Utilizing the EC2 Deployment Template
GitLab offers a specific template called AWS/CF-Provision-and-Deploy-EC2 to automate the deployment process. When this template is utilized and the corresponding JSON objects are configured, the pipeline executes a three-stage process:
- Infrastructure Provisioning: The pipeline uses the AWS CloudFormation API to create the necessary stack.
- Artifact Management: During the build phase, the pipeline generates an artifact and pushes it to an AWS S3 bucket.
- Application Deployment: The content is then deployed from S3 onto the target AWS EC2 instance.

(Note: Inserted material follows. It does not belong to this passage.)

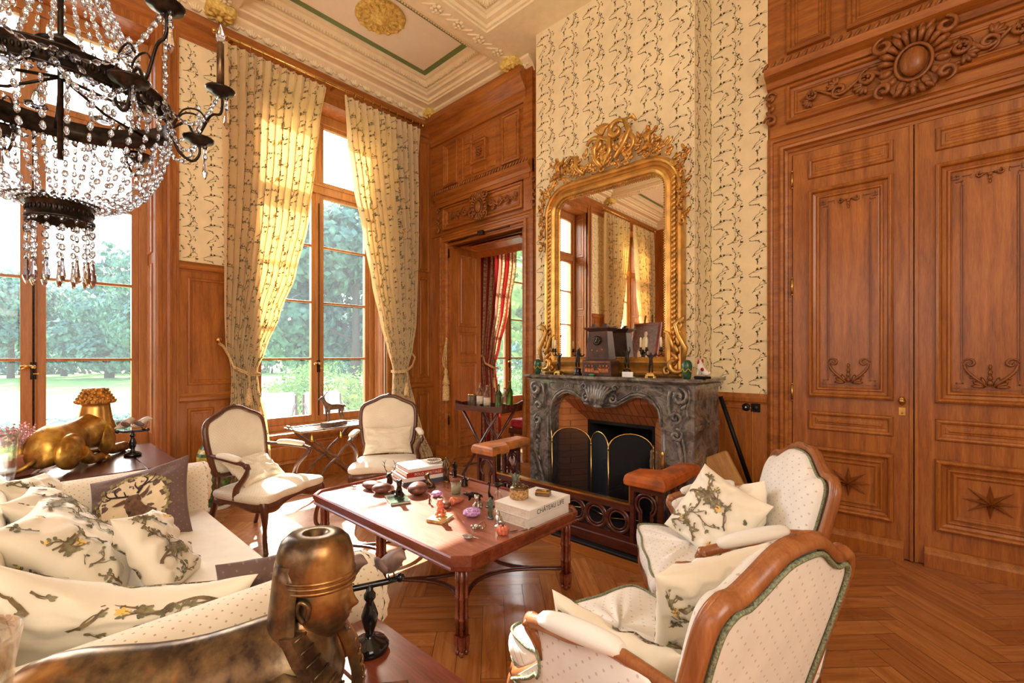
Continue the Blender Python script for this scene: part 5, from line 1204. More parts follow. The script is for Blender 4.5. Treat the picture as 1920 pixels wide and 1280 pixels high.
# ================================================================ cushions
def cushion(name, label, W, H, t, loc, rot, mat='pillow_cream', pr=1, seed=0, dent=0, scale=.58, group=None, stag=False):
    o = thing(name, label, 'cushion', loc, rot, group)
    sd = V((seed*3.1, seed*1.7, 0))
    def fn(u, v, off, s=-1):
        a = 2*u/W-1; c = 2*v/H-1; a = max(-1, min(1, a)); c = max(-1, min(1, c))
        x = a*W/2*(1-.09*(1-c*c)*a*a); z = c*H/2*(1-.09*(1-a*a)*c*c)
        e = (1-a**4)*(1-c**4); th = t/2*max(0, e)**.55*(1-.25*(a*a+c*c)*.5)
        w = noise.noise(V((a*2.2, c*2.2, s*2))+sd)*.018 + noise.noise(V((a*5+c*2, c*7, s*3))+sd*2)*.010
        rd = .010*math.sin(math.atan2(c, a)*11+seed)*min(1, (a*a+c*c))*e**.3
        z -= dent*(1-a*a)**1.5*max(0, c)**2 if dent else 0
        return V((x, s*(th + (w+rd)*min(1, e*2) + off) , z))
    b = M(); n = 44
    for s in (-1, 1):
        vs = []; uv = []
        for j in range(n+1):
            for i in range(n+1):
                u = W*(.5-.5*math.cos(PI*i/n)*1.0); v = H*(.5-.5*math.cos(PI*j/n)); vs.append(fn(u, v, 0, s)); uv.append((u+seed, v))
        fs = [(j*(n+1)+i, j*(n+1)+i+1, (j+1)*(n+1)+i+1, (j+1)*(n+1)+i) for j in range(n) for i in range(n)]
        b.add(vs, fs if s < 0 else [f[::-1] for f in fs], True, uv)
        if pr: printed(b, lambda u, v, o_, s=s: fn(u, v, o_, s), W, H, TILE2, scale, .008, .0065, u0=seed*.13-.3, v0=seed*.21-.3, mask=lambda u, v: .015 < u < W-.015 and .015 < v < H-.015, bw=1.5, sw=2.4)
    b.build('cover', [mat]+PRINT, o)
    if stag:
        def fl(pts, m, off=.0035):
            q = [fn(W/2+x*W, H/2+z*H, off, -1) for x, z in pts]; n_ = len(q); c = fn(W/2+sum(p[0] for p in pts)/n_*W, H/2+sum(p[1] for p in pts)/n_*H, off, -1)
            m.add([c]+q, [(0, i+1, (i+1) % n_+1) for i in range(n_)], True)
        def disc(cx, cz, r1, r2, m, off, k=24, a=0):
            for rr0, rr1 in ((0.001, .35), (.35, .7), (.7, 1)):
                A = [(cx+r1*rr0*math.cos(2*PI*i/k), cz+r2*rr0*math.sin(2*PI*i/k)) for i in range(k+1)]; B_ = [(cx+r1*rr1*math.cos(2*PI*i/k), cz+r2*rr1*math.sin(2*PI*i/k)) for i in range(k+1)]
                vs = [fn(W/2+x*W, H/2+z*H, off, -1) for p in zip(A, B_) for x, z in p]; m.add(vs, [(2*i, 2*i+1, 2*i+3, 2*i+2) for i in range(k)], True)
        m = M(); disc(0, 0, .34, .37, m, .003); m.build('print_ground', 'stag_cream', o)
        m = M(); rl = random.Random(8)
        for k in range(46):
            a = 2*PI*k/46; r_ = .36+rl.uniform(-.03, .03); cx, cz = r_*math.cos(a), r_*1.06*math.sin(a); d = rl.uniform(0, 6.3)
            fl([(cx+.035*math.cos(d+2*PI*i/7)*(1 if i % 2 else .6), cz+.035*math.sin(d+2*PI*i/7)*(1 if i % 2 else .6)) for i in range(7)], m, .006)
        m.build('oak_leaf_wreath', 'oak_leaf_print', o)
        m = M()
        fl([(-.02, .03), (.06, .05), (.12, -.05), (.24, -.14), (.22, -.30), (.05, -.36), (-.05, -.30), (-.03, -.15), (-.05, -.05)], m, .008); fl([(-.07, .08), (-.03, .12), (.06, .11), (.09, .05), (.06, -.04), (.01, -.12), (-.03, -.13), (-.05, -.08), (-.06, 0)], m, .0095)
        fl([(-.07, .09), (-.16, .08), (-.20, .05), (-.14, .03), (-.07, .04)], m, .0095); fl([(.07, .09), (.12, .13), (.17, .19), (.16, .10), (.10, .04)], m, .0095); m.build('stag_head_print', 'stag_brown', o)
        m = M()
        def rib(pts, w):
            P = [V((x, z, 0)) for x, z in pts]; P = spline(P, 5); L = []
            for i, p in enumerate(P):
                a = P[max(0, i-1)]; c = P[min(len(P)-1, i+1)]; d = (c-a).normalized(); ww = w*(1-.7*i/len(P)); L += [fn(W/2+(p.x-d.y*ww)*W, H/2+(p.y+d.x*ww)*H, .008, -1), fn(W/2+(p.x+d.y*ww)*W, H/2+(p.y-d.x*ww)*H, .008, -1)]
            m.add(L, [(2*i, 2*i+1, 2*i+3, 2*i+2) for i in range(len(P)-1)], True)
        rib([(-.04, .12), (-.14, .14), (-.24, .18), (-.27, .27)], .014); rib([(-.14, .14), (-.17, .22), (-.15, .29)], .010); rib([(-.20, .16), (-.27, .14), (-.31, .17)], .009); rib([(-.07, .13), (-.09, .20)], .009)
        rib([(.05, .12), (.10, .20), (.14, .28), (.10, .34)], .014); rib([(.09, .19), (.18, .26), (.22, .33)], .010); rib([(.07, .16), (.02, .24), (.02, .29)], .010); rib([(.14, .23), (.20, .22), (.26, .26)], .009)
        fl([(-.045, .045), (-.03, .06), (-.01, .05), (-.02, .035)], m, .0115); fl([(.04, .05), (.055, .06), (.065, .045), (.05, .035)], m, .0115); fl([(-.045, -.09), (-.02, -.07), (.005, -.09), (-.02, -.125)], m, .0115)
        m.build('antler_print', 'stag_dark', o)
    return o
TILE2 = toile(11, .62, .60, True)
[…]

To implement this, the user must create two specific JSON configurations. The first is for the CloudFormation stack. The second is for the S3 push, which must include:
json
{
"applicationName": "string",
"source": "string",
"s3Location": "s3://your/bucket/project_built_file..."
}
In this configuration, the source field must precisely match the location where the previous build job stored the application.
Advanced Deployment Patterns and ECS Integration
While EC2 is a primary target, GitLab also provides deep integration for Amazon Elastic Container Service (ECS). This is managed through the AWS/Deploy-ECS.gitlab-ci.yml template.
This ECS template is a composite structure that includes two other templates: Jobs/Build.gitlab-ci.yml and Jobs/Deploy/ECS.gitlab-ci.yml. A critical operational requirement is that these sub-templates must not be included individually. Only the main AWS/Deploy-ECS.gitlab-ci.yml template should be referenced. The reason for this is that the sub-templates are designed for internal use and may change or move unexpectedly. Additionally, the job names within these templates are subject to change; attempting to override these job names in a custom pipeline will result in the override failing when the underlying template is updated by GitLab.
For those managing the rollout of ECS services, GitLab provides a mechanism to control the waiting behavior of the deployment. By default, the pipeline may wait for the rollout to complete. If a user wishes to disable this behavior, they must set the variable CI_AWS_ECS_WAIT_FOR_ROLLOUT_COMPLETE_DISABLED to any non-empty value.
Detailed Analysis of Deployment Strategies
The choice between a single-box installation and a distributed architecture on AWS depends on the organization's scale and risk tolerance. A single-box installation using an AMI is ideal for rapid prototyping or very small teams, as it minimizes the complexity of managing multiple AWS services like RDS and ElastiCache. However, this creates a single point of failure.
In contrast, the recommended architecture employing a Network Load Balancer (NLB) and RDS ensures that the GitLab instance is highly available and the data is durable. The use of the NLB allows for the distribution of traffic across multiple EC2 instances, while RDS handles the database overhead, which is often the primary bottleneck in GitLab performance.
The shift toward using GitLab Runners on EC2 via IaC represents a transition from "pet" servers to "cattle." By automating the runner lifecycle, organizations can scale their compute power horizontally based on the current queue of jobs. This not only optimizes cost but also ensures that each job starts in a clean, consistent environment, eliminating the "it works on my machine" problem that often plagues manual runner configurations.
The security integration through IMDSv2 and IAM roles further matures the deployment. By eliminating the need for static keys on the EC2 instances and relying on temporary, role-based credentials, the attack surface is significantly reduced. This is particularly important for GitLab instances that handle sensitive source code and deployment keys.